El objetivo de todo este proceso es la ganancia
especulativa obtenida a través del cambio sufrido en el valor del suelo y los
inmuebles en la fase de abandono de la zona y su posterior revalorización. Por
tanto, la dejadez de la administración y el supuesto desinterés del capital
inmobiliario son causas fundamentales para que se dé el proceso de
gentrificación. Es, por ejemplo, lo que ha ocurrido en el barrio de Malasaña,
en pleno centro de Madrid. Concretamente en el área conocida ya como “Zona Triball”.
El barrio Triball
El abandono de esta zona de Malasaña por parte de la
administración fue mayúsculo.

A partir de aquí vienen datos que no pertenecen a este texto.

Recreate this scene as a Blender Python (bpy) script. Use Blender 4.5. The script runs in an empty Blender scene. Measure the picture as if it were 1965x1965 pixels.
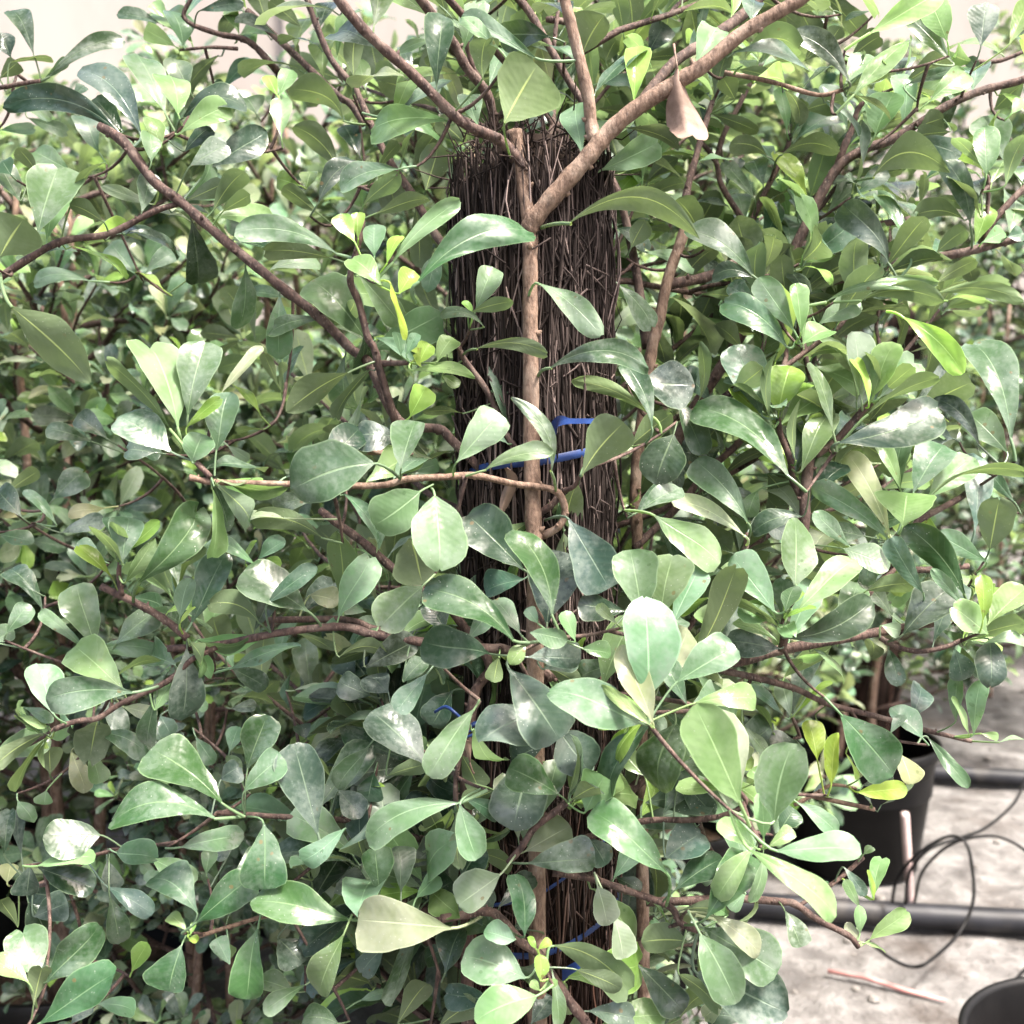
import bpy, math, random
import numpy as np
from mathutils import Vector, Matrix

# ---------------------------------------------------------------- camera, sky, sun, exposure
scene = bpy.context.scene
R = math.radians
CAM = np.array((0.0, 0.0, 1.0))
PITCH = R(5.0)
cam_data = bpy.data.cameras.new("camera")
cam_data.sensor_width = 36.0
cam_data.lens = 38.6
cam_data.clip_start = 0.02
cam_data.clip_end = 500.0
cam_data.dof.use_dof = True
cam_data.dof.focus_distance = 0.78
cam_data.dof.aperture_fstop = 8.5
cam = bpy.data.objects.new("camera", cam_data)
scene.collection.objects.link(cam)
cam.location = CAM
cam.rotation_euler = (R(90.0) - PITCH, 0.0, 0.0)
scene.camera = cam

SUN_DIR = Vector((0.42, -0.30, 1.0)).normalized()      # towards the sun
sun_el = math.asin(SUN_DIR.z)
sun_az = math.atan2(SUN_DIR.x, SUN_DIR.y)
world = bpy.data.worlds.new("World")
scene.world = world
world.use_nodes = True
wn = world.node_tree.nodes
sky = wn.new("ShaderNodeTexSky")
sky.sky_type = 'NISHITA'
sky.sun_disc = False
sky.sun_elevation = sun_el
sky.sun_rotation = sun_az
sky.dust_density = 8.0
sky.air_density = 1.0
sky.ozone_density = 0.25
bg = wn["Background"]
world.node_tree.links.new(sky.outputs[0], bg.inputs[0])
bg.inputs[1].default_value = 0.15

sun_data = bpy.data.lights.new("sun", 'SUN')
sun_data.energy = 3.5
sun_data.angle = R(10.0)
sun_data.color = (1.0, 0.955, 0.89)
sun = bpy.data.objects.new("sun", sun_data)
scene.collection.objects.link(sun)
sun.rotation_euler = SUN_DIR.to_track_quat('Z', 'Y').to_euler()

scene.view_settings.view_transform = 'Standard'
scene.view_settings.look = 'None'
scene.view_settings.gamma = 1.0
scene.view_settings.exposure = 2.05
scene.cycles.max_bounces = 8
scene.cycles.transmission_bounces = 6

# ---------------------------------------------------------------- helpers
COL = scene.collection
FPX = 982.5 / math.tan(math.atan(18.0 / 38.6))
FWD = np.array((0.0, math.cos(PITCH), -math.sin(PITCH)))
UP = np.array((0.0, math.sin(PITCH), math.cos(PITCH)))
RIGHT = np.array((1.0, 0.0, 0.0))
OFF = (0, 650, 1305)
TS = 660.0 / 1932.0


def ray(x, y):
    return FWD + (x - 982.5) / FPX * RIGHT + (982.5 - y) / FPX * UP


def S(tile, x, y):
    return OFF[tile % 10] + x * TS, OFF[tile // 10] + y * TS


def P(tile, x, y, d):
    sx, sy = S(tile, x, y)
    return CAM + d * ray(sx, sy)


def on_ground(tile, x, y, z=0.0):
    sx, sy = S(tile, x, y)
    r = ray(sx, sy)
    return CAM + r * ((z - CAM[2]) / r[2])


def nrm(v):
    return v / max(1e-9, math.sqrt(float(v @ v)))


def link(name, me, mat=None, parent=None):
    o = bpy.data.objects.new(name, me)
    COL.objects.link(o)
    if mat is not None and me is not None:
        if not me.materials:
            me.materials.append(mat)
    if parent is not None:
        o.parent = parent
        o.matrix_parent_inverse = Matrix.Translation(-parent.location) if parent.rotation_euler.z == 0 else parent.matrix_basis.inverted()
    return o


def tag(o, label=None, cat=None, group=None, kind=None):
    if label: o["label"] = label
    if cat: o["category"] = cat
    if group: o["group"] = group
    if kind: o["kind"] = kind
    return o


def empty(name, loc):
    o = bpy.data.objects.new(name, None)
    COL.objects.link(o)
    o.location = loc
    o.empty_display_size = 0.05
    return o


class Mesh:
    """collects quads/tris with uv and tint and becomes one mesh"""
    def __init__(self):
        self.v, self.f, self.uv, self.c = [], [], [], []
        self.n = 0

    def add(self, verts, faces, uv=None, col=(1, 1, 1, 1)):
        verts = np.asarray(verts, dtype=float)
        k = len(verts)
        self.v.append(verts)
        for f in faces:
            self.f.append([i + self.n for i in f])
        self.uv.append(np.asarray(uv, dtype=float) if uv is not None else np.full((k, 2), 0.5))
        col = np.asarray(col, dtype=float)
        self.c.append(np.tile(col, (k, 1)) if col.ndim == 1 else col)
        self.n += k

    def tube(self, pts, radii, sides=8, cap=True, uv=(0.5, 0.5), col=(1, 1, 1, 1)):
        pts = np.asarray(pts, dtype=float)
        n = len(pts)
        if np.isscalar(radii):
            radii = np.full(n, radii)
        t = np.gradient(pts, axis=0)
        t = t / np.maximum(1e-9, np.linalg.norm(t, axis=1))[:, None]
        ref = np.array((0.0, 0.0, 1.0)) if abs(t[0][2]) < 0.9 else np.array((1.0, 0.0, 0.0))
        u = nrm(np.cross(t[0], ref))
        ang = np.arange(sides) * 2 * math.pi / sides
        ca, sa = np.cos(ang)[:, None], np.sin(ang)[:, None]
        vs = []
        for i in range(n):
            u = nrm(u - t[i] * float(u @ t[i]))
            w = np.cross(t[i], u)
            vs.append(pts[i] + radii[i] * (ca * u + sa * w))
        fs = []
        for i in range(n - 1):
            for j in range(sides):
                a, b = i * sides + j, i * sides + (j + 1) % sides
                fs.append((a, b, b + sides, a + sides))
        if cap:
            fs.append(tuple(range(sides - 1, -1, -1)))
            fs.append(tuple((n - 1) * sides + j for j in range(sides)))
        v = np.concatenate(vs)
        self.add(v, fs, np.tile(np.asarray(uv), (len(v), 1)), col)

    def lathe(self, prof, seg=48, centre=(0, 0, 0)):
        vs, fs = [], []
        for r, z in prof:
            for j in range(seg):
                a = 2 * math.pi * j / seg
                vs.append((centre[0] + r * math.cos(a), centre[1] + r * math.sin(a), centre[2] + z))
        for i in range(len(prof) - 1):
            for j in range(seg):
                a, b = i * seg + j, i * seg + (j + 1) % seg
                fs.append((a, b, b + seg, a + seg))
        self.add(vs, fs)

    def box(self, lo, hi):
        x0, y0, z0 = lo; x1, y1, z1 = hi
        v = [(x0, y0, z0), (x1, y0, z0), (x1, y1, z0), (x0, y1, z0), (x0, y0, z1), (x1, y0, z1), (x1, y1, z1), (x0, y1, z1)]
        self.add(v, [(0, 3, 2, 1), (4, 5, 6, 7), (0, 1, 5, 4), (1, 2, 6, 5), (2, 3, 7, 6), (3, 0, 4, 7)])

    def mesh(self, name, smooth=True):
        me = bpy.data.meshes.new(name)
        v = np.concatenate(self.v)
        me.from_pydata(v.tolist(), [], self.f)
        uv = np.concatenate(self.uv)
        li = np.empty(len(me.loops), dtype=np.int32)
        me.loops.foreach_get("vertex_index", li)
        lay = me.uv_layers.new(name="uv")
        lay.data.foreach_set("uv", uv[li].ravel().astype(np.float32))
        at = me.color_attributes.new("tint", 'FLOAT_COLOR', 'POINT')
        at.data.foreach_set("color", np.concatenate(self.c).ravel().astype(np.float32))
        if smooth:
            me.polygons.foreach_set("use_smooth", np.ones(len(me.polygons), dtype=bool))
        me.update()
        return me


def smooth_path(pts, step=4):
    pts = [np.asarray(p, dtype=float) for p in pts]
    if len(pts) < 3:
        return [pts[0] + (pts[-1] - pts[0]) * k / 6 for k in range(7)]
    ext = [2 * pts[0] - pts[1]] + pts + [2 * pts[-1] - pts[-2]]
    out = []
    for i in range(1, len(ext) - 2):
        p0, p1, p2, p3 = ext[i - 1:i + 3]
        for k in range(step):
            t = k / step
            out.append(0.5 * ((2 * p1) + (-p0 + p2) * t + (2 * p0 - 5 * p1 + 4 * p2 - p3) * t * t + (-p0 + 3 * p1 - 3 * p2 + p3) * t ** 3))
    out.append(pts[-1])
    return out


# ---------------------------------------------------------------- materials
def new_mat(name):
    m = bpy.data.materials.new(name)
    m.use_nodes = True
    nt = m.node_tree
    return m, nt, nt.nodes["Principled BSDF"]


def N(nt, kind, **kw):
    n = nt.nodes.new(kind)
    for k, v in kw.items():
        if k in n.inputs:
            n.inputs[k].default_value = v
        else:
            setattr(n, k, v)
    return n


def mixc(nt, fac, a, b, blend='MIX'):
    n = nt.nodes.new("ShaderNodeMix")
    n.data_type = 'RGBA'
    n.blend_type = blend
    for sock, val in ((0, fac), (6, a), (7, b)):
        if hasattr(val, "is_linked") or hasattr(val, "links"):
            nt.links.new(val, n.inputs[sock])
        elif sock == 0:
            n.inputs[0].default_value = val
        else:
            n.inputs[sock].default_value = (*val, 1.0) if len(val) == 3 else val
    return n.outputs[2]


def mth(nt, op, a, b=0.0, clamp=False):
    n = nt.nodes.new("ShaderNodeMath")
    n.operation = op
    n.use_clamp = clamp
    for i, val in enumerate((a, b)):
        if hasattr(val, "links"):
            nt.links.new(val, n.inputs[i])
        else:
            n.inputs[i].default_value = val
    return n.outputs[0]


def smoothstep(nt, x, lo, hi):
    n = nt.nodes.new("ShaderNodeMapRange")
    n.interpolation_type = 'SMOOTHSTEP'
    nt.links.new(x, n.inputs[0])
    n.inputs[1].default_value = lo
    n.inputs[2].default_value = hi
    return n.outputs[0]


def N_lum(nt, col):
    n = nt.nodes.new('ShaderNodeRGBToBW')
    nt.links.new(col, n.inputs[0])
    return n.outputs[0]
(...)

Además hubo una persecución desmedida a la vida nocturna del barrio, con fuerte
presencia policial y control sistemático a todos los bares del ‘triángulo’. Y
en ese momento llegó el proyecto privado de Triball, que se presenta como una
asociación de comerciantes que representa a un conglomerado de empresas
inmobiliarias, promotoras y administradoras de fincas que en realidad esconden
un monopolio de una única empresa, Rehabitar
Gestión S.A., una promotora inmobiliaria especializada en la compra y
rehabilitación de edificios antiguos para el mercado residencial en la zona
centro de Madrid. Se presentaron en 2007 como los salvadores: Compraron a muy
bajo precio multitud de inmuebles, muchos de ellos a vecinos que estaban
deseando vender ante el abandono que sufría el barrio, y se encargaron de
reurbanizarlo, convirtiéndose así en la única esperanza para los vecinos que
quedaron. Lo que estos no podían saber es que desde entonces la especulación se
hizo presente en el barrio y la presión para que abandonaran sus antiguos
inmuebles se multiplicó sin control. El barrio ya no les pertenecía. Tenían que
irse.
Además, la morfología de las construcciones cambió
considerablemente. Si las viviendas antiguas de la zona se correspondían con
grandes espacios habitacionales de más de 100 metros cuadrados, hoy, las nuevas
construcciones de Malasaña se caracterizan por ser pequeños pisos de menos de
50. Es decir, se ha duplicado el número de viviendas en la zona y se han
disparado los precios ante el considerable aumento de la demanda, ya que el
barrio se ha puesto de moda entre una sociedad joven, pudiente y que reclama
cultura. Por eso, los vecinos que mantienen rentas antiguas o que simplemente
rompen con la nueva estética del barrio tienen que desaparecer. A su vez, el
poder adquisitivo de los habitantes se ha multiplicado y con ello el número de
negocios elitistas y de tipo gourmet. Y todo gracias a la permisividad de la
administración, que, una vez más, demuestra que los intereses mercantiles están
por encima de los derechos ciudadanos. Mientras tanto, la ola especulativa que
azota el barrio obliga a cientos de vecinos a abandonar las calles que les han
visto crecer. Unos vecinos que, apesadumbrados, han visto morir un barrio que,
tras la reclamada resurrección, les resulta totalmente ajeno y distante.
Muchas luchas abiertas
Pero no todo está perdido. La respuesta ciudadana se
hace cada vez más visible. Los modelos de Gamonal en
Lucha (Burgos) o de Salvem
el Cabanyal en Valencia son claros ejemplos de barrios que no quieren
sufrir las supuestas mejoras que les traerá la gentrificación impulsada por
empresas y ayuntamientos. En Barcelona existe la Asamblea del
Raval que lucha por evitar esta triste práctica en el barrio más
multicultural de la capital catalana, y en Madrid, el Observatorio Metropolitano trabaja contra la
gentrificación en barrios como Malasaña, Chueca o La Latina, pero también con
los nuevos casos que se empiezan a dar en los barrios de Tetuán o
Lavapiés.
Pero el proceso parece no tener fin en la capital. De hecho,
entre Carabanchel y Usera, en la avenida de Antonio López, ya se ha proyectado la construcción de un gigantesco centro comercial y de un
gran complejo de oficinas que podría ser la última estocada para el pequeño
comercio de la zona, así como para sus vecinos, que ya están viviendo los
efectos de la gentrificación que ha traído la consecución del proyecto Madrid
Río.
El capitalismo no se sacia. Está claro que a nadie le
gustan los barrios abandonados, marginales y deprimidos. Sus vecinos son los
primeros que piden una revitalización, pero no a cualquier precio. Y es
obligación de la administración sanar esas carencias con políticas sociales. Lo
triste de esta historia es que hace mucho tiempo que los políticos dejaron de
trabajar al servicio de los ciudadanos para hacerlo al servicio de la
especulación y de los intereses privados. Con estas supuestas mejoras, los
barrios son más vistosos, más ‘cool’, se llenan de artistas, de hipsters con
barbas pobladas, de galerías de arte, de gimnasios fitness y de centros
culturales privados. Pero se vacían de centros de salud, de polideportivos, de
parques, de pequeños comercios y, especialmente, de personas.